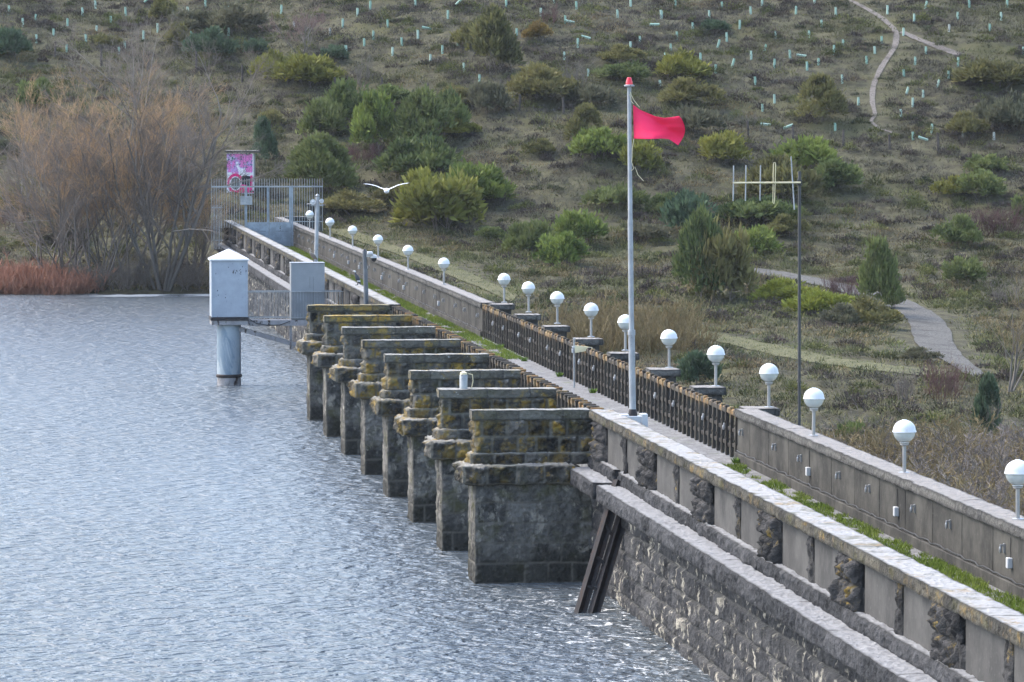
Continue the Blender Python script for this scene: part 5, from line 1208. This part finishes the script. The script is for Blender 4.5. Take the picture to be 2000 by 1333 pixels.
# facing left in the picture (-X), standing upright
sp = [((.17, 0, .02), .012), ((.13, 0, .07), .028), ((.09, 0, .14), .055), ((.05, 0, .22), .075), ((.01, 0, .30), .068), ((-.02, 0, .365), .042), ((-.03, 0, .42), .026), ((-.035, 0, .46), .028), ((-.055, 0, .485), .032), ((-.085, 0, .487), .022), ((-.115, 0, .486), .009), ((-.155, 0, .480), .006)]
ft = [((.06, .035, .16), (.05, .04, .015), .014), ((.06, -.035, .16), (.05, -.04, .015), .014), ((.05, .04, .01), (-.03, .05, .008), .012), ((.05, -.04, .01), (-.03, -.05, .008), .012)]
wg = [[((-.02, .07, .29), (.10, .075, .26), .02), ((.03, .085, .20), (.13, .07, .15), .02), ((.10, .05, .10), (.16, .03, .07), .01)], [((-.02, -.07, .29), (.10, -.075, .26), .02), ((.03, -.085, .20), (.13, -.07, .15), .02), ((.10, -.05, .10), (.16, -.03, .07), .01)]]
c = loft_bird('cormorant', sp, M['corm'], .011, wg, ft); y = Yof(694, 14.15); c.location = (14.15, y, ZC+.02); c.rotation_euler = (0, 0, -.3); c.scale = (1.1, 1.1, 1.1); tag(c, 'black cormorant with white face patch perched on the far waterside parapet', 'cormorant')
sp2 = [((.20, 0, .10), .014), ((.15, 0, .13), .035), ((.09, 0, .18), .065), ((.02, 0, .24), .078), ((-.04, 0, .30), .055), ((-.07, 0, .36), .030), ((-.075, 0, .42), .024), ((-.075, 0, .47), .026), ((-.095, 0, .49), .030), ((-.125, 0, .488), .018), ((-.16, 0, .478), .007)]
wg2 = [[((-.04, s*.07, .27), (.08, s*.08, .24), .02), ((.05, s*.08, .20), (.17, s*.06, .14), .018), ((.12, s*.05, .14), (.23, s*.03, .09), .01)] for s in (-1, 1)]
c = loft_bird('cormorant', sp2, M['brownbird'], .011, wg2, ft); XB = 14.2; y = Yof(608, XB); c.location = (XB, y, ZC+.02); c.rotation_euler = (0, 0, .2); c.scale = (1.2, 1.2, 1.2); tag(c, 'brown young cormorant perched on the parapet left of the siren post', 'cormorant')
# gull seen from behind, wings raised in a shallow V
G = at_depth(755, 373, 117.)
sg = [((0, -.20, -.0), .03), ((0, -.12, 0), .055), ((0, 0, 0), .075), ((0, .12, .0), .07), ((0, .20, .015), .045), ((0, .25, .03), .042), ((0, .285, .03), .03), ((0, .32, .02), .010), ((0, .34, .015), .006)]
sg[0] = ((0, -.20, 0), .022)
def wing(s): return [((s*.03, .10, .03), (s*.03, -.07, .02), .022), ((s*.14, .11, .075), (s*.14, -.08, .065), .016), ((s*.30, .12, .145), (s*.30, -.04, .135), .012), ((s*.46, .06, .185), (s*.46, -.06, .175), .010), ((s*.60, -.02, .20), (s*.60, -.09, .195), .008), ((s*.66, -.08, .205), (s*.66, -.11, .203), .006)]
tail = [((-.03, -.16, 0), (-.03, -.19, 0), .008), ((.03, -.16, 0), (.03, -.19, 0), .008)]
tail = [((-.055, -.26, 0), (-.055, -.30, 0), .009), ((0, -.17, 0), (0, -.31, 0), .012), ((.055, -.26, 0), (.055, -.30, 0), .009)]
g = loft_bird('gull', sg, M['gull'], .011, [wing(1), wing(-1), tail]); g.location = G; g.rotation_euler = (radians(-4), radians(-2), -THETA); tag(g, 'white gull flying away with wings raised, in front of the hillside', 'gull')
g.rotation_euler = (0, radians(-1), -THETA)

# ------------------------------------------------------------ thin damp air over the valley
HZ = MB(); HZ.box(-700, 760, -60, 700, -14, 48)
hm = bpy.data.materials.new('thin_haze'); hm.use_nodes = True; ht = hm.node_tree; ht.nodes.clear()
ho = ht.nodes.new('ShaderNodeOutputMaterial'); hv = ht.nodes.new('ShaderNodeVolumePrincipled'); hv.inputs['Color'].default_value = (.82, .88, .95, 1); hv.inputs['Density'].default_value = .00007; hv.inputs['Anisotropy'].default_value = .2
ht.links.new(hv.outputs[0], ho.inputs['Volume'])
tag(HZ.build('haze', hm), 'thin damp haze hanging over the lake and hillside', 'haze', kind='stuff')
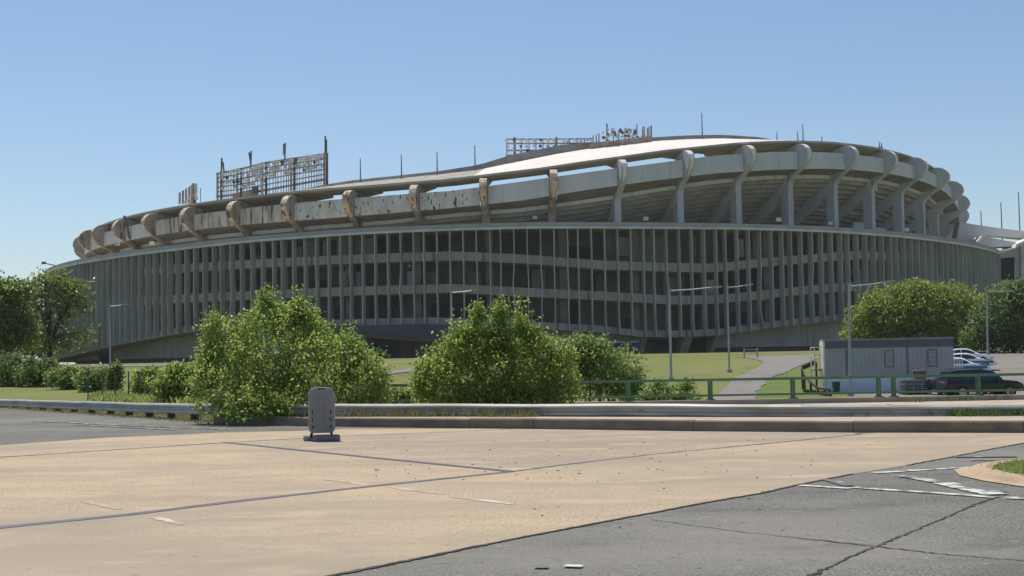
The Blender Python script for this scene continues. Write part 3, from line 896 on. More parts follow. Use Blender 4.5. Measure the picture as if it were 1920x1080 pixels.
# pale partition panels deep in the galleries
rp_ = random.Random(31)
for px, py0, py1, R in ((584, 448, 480, 111.5), (612, 450, 480, 111.5), (640, 448, 478, 111.5), (668, 446, 476, 111.5), (692, 446, 476, 111.5), (643, 508, 538, 113), (668, 510, 540, 113), (775, 508, 535, 113), (430, 520, 545, 112),
                        (1168, 445, 480, 112), (1310, 445, 480, 112), (1388, 448, 482, 112), (1420, 440, 480, 111), (1315, 525, 552, 113), (1330, 525, 552, 113), (1610, 505, 535, 112), (540, 465, 488, 112), (560, 462, 486, 112)):
    d = ray(px, (py0 + py1) / 2)
    o2 = EYE[:2] - np.array([CX, CY])
    A, B, Cc = d[0] ** 2 + d[1] ** 2, o2 @ d[:2], o2 @ o2 - R * R
    t = (-B - math.sqrt(B * B - A * Cc)) / A
    q = EYE + t * d
    ph = math.atan2(q[0] - CX, -(q[1] - CY))
    zt_, zb_ = (EYE + t * ray(px, py0))[2], (EYE + t * ray(px, py1))[2]
    w = rp_.uniform(1.4, 2.6)
    MB().hexa([P(R, ph, zb_, -w / 2), P(R, ph, zb_, w / 2), P(R - .2, ph, zb_, w / 2), P(R - .2, ph, zb_, -w / 2), P(R, ph, zt_, -w / 2), P(R, ph, zt_, w / 2), P(R - .2, ph, zt_, w / 2), P(R - .2, ph, zt_, -w / 2)]).build('gallery_panel', MT['inpanel'], stad)

for px, py in ((707, 565), (851, 581), (954, 562), (1208, 555), (590, 560), (1150, 640), (1190, 641), (770, 500), (1440, 560)):
    q_ = at(px, py, 256)
    MB().box((q_[0], CY - math.sqrt(116.5 ** 2 - (q_[0] - CX) ** 2), q_[2]), (.5, .4, .4)).build('gallery_lamp', MT['rim'], stad)

# base wall between the portals
ports = [(-.985, -.90), (-.262, -.115), (.19, .252), (.266, .306)]
cuts = [-1.396] + [v for p in ports for v in p] + [1.396]
for i in range(0, len(cuts), 2):
    a0, a1 = cuts[i], cuts[i + 1]
    n = max(2, int((a1 - a0) / .03))
    ph = [a0 + (a1 - a0) * j / n for j in range(n + 1)]
    ring('base_wall', lambda a: [(112.4, SG - .4), (113.0, SG - .4), (113.0, z_f3(a) - .2), (112.4, z_f3(a) - .2)], MT['base'], ph)
    ring('plinth', lambda a: [(112.9, SG - .4), (113.25, SG - .4), (113.25, SG + 1.0), (112.9, SG + 1.0)], MT['plinth'], ph)
for a0, a1 in ports:
    if a1 < -.5:
        continue
    ph = [a0 + (a1 - a0) * j / 6 for j in range(7)]
    ring('portal_lintel', lambda a: [(112.4, z_f3(a) - .7), (113.0, z_f3(a) - .7), (113.0, z_f3(a) - .2), (112.4, z_f3(a) - .2)], MT['base'], ph)
    for q in (a0 - .004, a1 + .004):
        MB().hexa([P(113.4, q, SG, -.5), P(113.4, q, SG, .5), P(112, q, SG, .5), P(112, q, SG, -.5), P(116.5, q, z_f3(q) - .4, -.5), P(116.5, q, z_f3(q) - .4, .5), P(112, q, z_f3(q) - .4, .5), P(112, q, z_f3(q) - .4, -.5)]).build('portal_corbel', MT['floor'], stad)
q = -.19
MB().hexa([P(115.5, q, SG, -.7), P(115.5, q, SG, .7), P(114, q, SG, .7), P(114, q, SG, -.7), P(115.5, q, 8, -.7), P(115.5, q, 8, .7), P(114, q, 8, .7), P(114, q, 8, -.7)]).build('portal_column', MT['plinth'], stad)
zc = tab((-.30, 7.5), (-.25, 6.6), (-.2, 5.9), (-.15, 5.4), (-.11, 5.6), (-.06, 6.4))
ph = [-.30 + .24 * j / 14 for j in range(15)]
ring('entrance_band', lambda a: [(120.3, zc(a)), (120.6, zc(a)), (120.6, z_f3(a) - .5), (120.3, z_f3(a) - .5)], MT['canopy'], ph)
ring('entrance_band_edge', lambda a: [(120.2, zc(a) - .55), (120.75, zc(a) - .55), (120.75, zc(a) - .01), (120.2, zc(a) - .01)], MT['redband'], ph)

# fins, six to a bay, the joint pair on the column line
rf = random.Random(3)
for k in range(-12, 12):
    for j in range(6):
        ph0 = -.17 + k * DL + DL / 2 * 0 + (DL * (0.135 + 0.173 * j) if j < 6 else 0)
        if abs(ph0) > 1.30:
            continue
        zt_ = z_lip(ph0) - 1.05
        zb_ = z_f3(ph0) - .45 - (0.0 if -.3 > ph0 or ph0 > -.05 else .9)
        n = 5
        kink = rf.random()
        offs = [0] + [rf.uniform(-.06, .06) for _ in range(n - 1)] + [rf.uniform(-.08, .08)]
        if kink < 0.12:
            offs[3] += rf.choice((-1, 1)) * .22
        if k == 4 and j == 3:
            offs[3], offs[4], offs[5] = -.25, -.38, .25
        rings = []
        for i in range(n + 1):
            z, t = zt_ + (zb_ - zt_) * i / n, offs[i]
            w = .085
            rings.append([P(120.2, ph0, z, t - w), P(120.2, ph0, z, t + w), P(118.75, ph0, z, t + w), P(118.75, ph0, z, t - w)])
        MB().loft(rings).build('fin', MT['fin'], stad)
# inner podium columns on the joint pairs
for k in range(-11, 12):
    a = -.0575 + k * DL
    if abs(a) > 1.25:
        continue
    MB().hexa([P(115.2, a, z_f3(a) - .3, -.65), P(115.2, a, z_f3(a) - .3, .65), P(113.6, a, z_f3(a) - .3, .65), P(113.6, a, z_f3(a) - .3, -.65), P(115.2, a, z_lip(a) - .85, -.65), P(115.2, a, z_lip(a) - .85, .65), P(113.6, a, z_lip(a) - .85, .65), P(113.6, a, z_lip(a) - .85, -.65)]).build('podium_column', MT['incol'], stad)

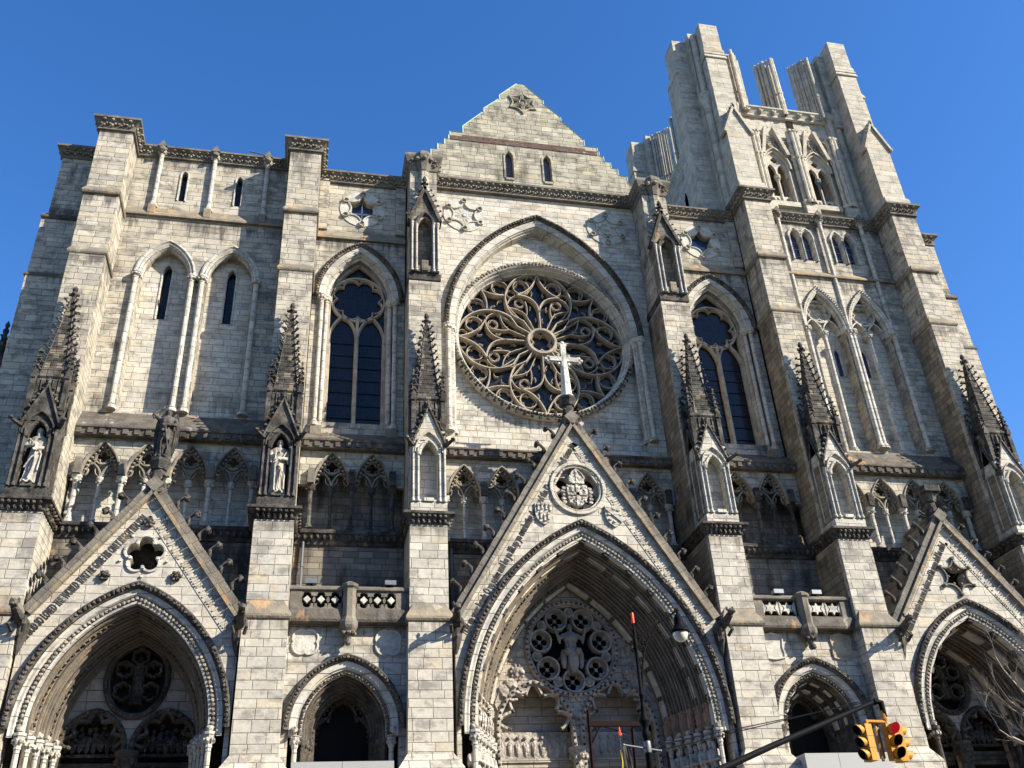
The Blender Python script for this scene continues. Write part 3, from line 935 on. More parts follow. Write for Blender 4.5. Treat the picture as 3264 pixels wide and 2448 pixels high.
# ------------------------------------------------------------ medallions
def medallion(cx, cz, y, parent, r=1.5, mat=MOLDC):
    m = MB()
    m.plate(circ(cx, cz, r, 30), [starhex(cx, cz, r * .8, r * .52)], y - .06, y + .3)
    m.mull(starhex(cx, cz, r * .8, r * .5), .07, y - .14, y + .1, True)
    o = part(m, 'medallion', PANEL, parent)
    c = MB()
    for q in range(6):
        a = math.pi / 2 + q * math.pi / 3
        x, z = cx + r * .86 * math.cos(a), cz + r * .86 * math.sin(a)
        c.mull(circ(x, z, r * .12, 9), .04, y - .2, y + .1, True); c.blob((cx + r * .98 * math.cos(a), y - .12, cz + r * .98 * math.sin(a)), .1)
    part(c, 'cusping', MOLDC, parent)
    return o

def starhex(cx, cz, ro, ri, n=5, a0=math.pi / 2):
    p = []
    for q in range(6):
        a = a0 + q * math.pi / 3; b = a + math.pi / 3
        A = (cx + ro * math.cos(a), cz + ro * math.sin(a)); B = (cx + ro * math.cos(b), cz + ro * math.sin(b))
        c = a + math.pi / 6; k = 2 * ri - ro * math.cos(math.pi / 6)
        C = (cx + k * math.cos(c), cz + k * math.sin(c))
        p += bez(A, C, B, n)[:-1]
    return p

# ------------------------------------------------------------ bays between nave and towers
def side_bay(s):
    cx = s * 12.98
    left = s < 0
    at(cx)
    wall_hw = 3.1
    hood_hw, rise, zs = 3.0, 4.8, 41.0
    m = MB()
    m.plate([(-wall_hw, 31.0), (wall_hw, 31.0), (wall_hw, 46.2), (-wall_hw, 46.2)], [arch(hood_hw, rise, zs, 31.4, .62)], 4.2, 5.3)
    m.plate([(-wall_hw, 46.1), (wall_hw, 46.1), (wall_hw, 51.6), (-wall_hw, 51.6)], [starhex(0, 49.1, 1.1, .74)], 4.3, 5.3)
    m.box(-wall_hw, -2.4, 4.1, 4.5, 46.9, 51.6); m.box(2.4, wall_hw, 4.1, 4.5, 46.9, 51.6)
    m.box(-wall_hw, wall_hw, 4.2, 5.6, 29.3, 31.0)
    wall = part(m, 'bay_wall', ASH)
    m = MB(); m.box(-wall_hw, wall_hw, 3.4, 4.2, 17.4, 23.3); low = part(m, 'bay_wall', ASHD)
    # great two-light window
    w = MB(); w.plate(arch(hood_hw, rise, zs, 31.4, 1.0), [], 5.28, None)
    win = part(w, 'window', GLASS, wall)
    t = MB(); y0, y1 = 4.92, 5.26
    t.mull(circ(0, 41.55, 1.82, 40), .11, y0, y1, True)
    t.mull(foil(0, 41.55, 1.74, 8, 64, .2, math.pi / 8), .06, y0 + .06, y1, True)
    for sg in (-1, 1):
        t.mull(arch(.88, 1.85, 38.3, 31.4, 0, sg * .92, 10), .1, y0, y1)
    t.box(-.1, .1, y0 - .05, y1, 31.4, 39.9)
    t.mull(arch(hood_hw, rise, zs, 31.4, 1.1), .1, y0, y1)
    t.box(-1.95, 1.95, 4.6, 5.2, 31.1, 31.42)
    part(t, 'tracery', TRAC, wall)
    for i in range(7):
        for sg in (-1, 1):
            b = MB(); b.tube([(sg * .1, 5.24, 32.3 + i * .95), (sg * 1.72, 5.24, 32.3 + i * .95)], .022, 4); part(b, 'saddle_bar', METAL, win)
    a = MB()
    pr = [(.3, 4.18), (.32, 4.05), (.7, 4.1), (.74, 4.3), (.82, 4.28), (.86, 4.5), (1.0, 4.55), (1.02, 4.9), (1.1, 5.0), (1.12, 5.3)]
    a.grid([[(x, y, z) for x, z in arch(hood_hw, rise, zs, zs, d)] for d, y in pr])
    a.grid([[(x, y, z) for x, z in arch(hood_hw, rise, zs, 31.2, d)] for d, y in pr[6:]])
    part(a, 'archivolt', MOLD, wall)
    h = MB()
    h.grid([[(x, y, z) for x, z in arch(hood_hw, rise, zs, zs, d)] for d, y in [(-.04, 4.2), (-.04, 3.95), (.1, 3.88), (.3, 3.98), (.3, 4.2)]])
    for x, z, dx, dz in along(arch(hood_hw, rise, zs, None, .12), .2): h.blob((x, 3.88, z), .1, .25)
    part(h, 'hood_mould', DARKC, wall, label='rust stained foliage hood')
    for sg in (-1, 1):
        for dx, y in ((2.45, 4.1), (2.12, 4.4), (2.75, 4.12)):
            if dx == 2.75: continue
            k = MB(); column(k, sg * dx, y, 31.0, zs + .1, .15, .55); part(k, 'column', MOLD, wall)
        k = MB(); k.box(sg * 2.3 - .35, sg * 2.3 + .35, 3.9, 4.5, 29.9, 31.02); part(k, 'column_base', STR, wall)
    # hexagonal window in its medallion
    medallion(0, 49.1, 4.3, wall, 1.6)
    g = MB(); g.plate(starhex(0, 49.1, 1.15, .8), [], 4.8, None); part(g, 'window', GLASSB, wall)
    if left:
        g = MB(); g.box(-.04, .04, 4.72, 4.8, 48.1, 50.1); g.box(-1, 1, 4.72, 4.8, 49.0, 49.08); part(g, 'window_bar', WHITE, wall)
    st = MB(); st.add([(-wall_hw, 4.0, 46.05), (wall_hw, 4.0, 46.05), (wall_hw, 4.0, 46.25), (-wall_hw, 4.0, 46.25), (wall_hw, 4.32, 46.95), (-wall_hw, 4.32, 46.95), (-wall_hw, 4.3, 46.05), (wall_hw, 4.3, 46.05)], [(0, 1, 2, 3), (3, 2, 4, 5), (1, 0, 6, 7)])
    part(st, 'string_course', STR, wall)
    cornice(-wall_hw, wall_hw, 4.2, 6, 51.35, 1.2, wall, False)
    m = MB(); m.box(-4.5, 4.5, 5.6, 18, ZF, 51.6); part(m, 'aisle_core', ASHD)
    at()
    sill_cornice(cx, -3.1, 3.1, 3.25, low)
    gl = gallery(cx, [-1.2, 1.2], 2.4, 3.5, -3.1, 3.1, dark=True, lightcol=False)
    gallery_cornice(cx, -3.1, 3.1, 3.1, 28.98, gl, 1.0, 1.05)
side_bay(-1); side_bay(1)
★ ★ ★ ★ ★
*SET TASK:* For the string "from", count the lines of the entries above that include it; answer with the number only.

*TASK RESULT:* 4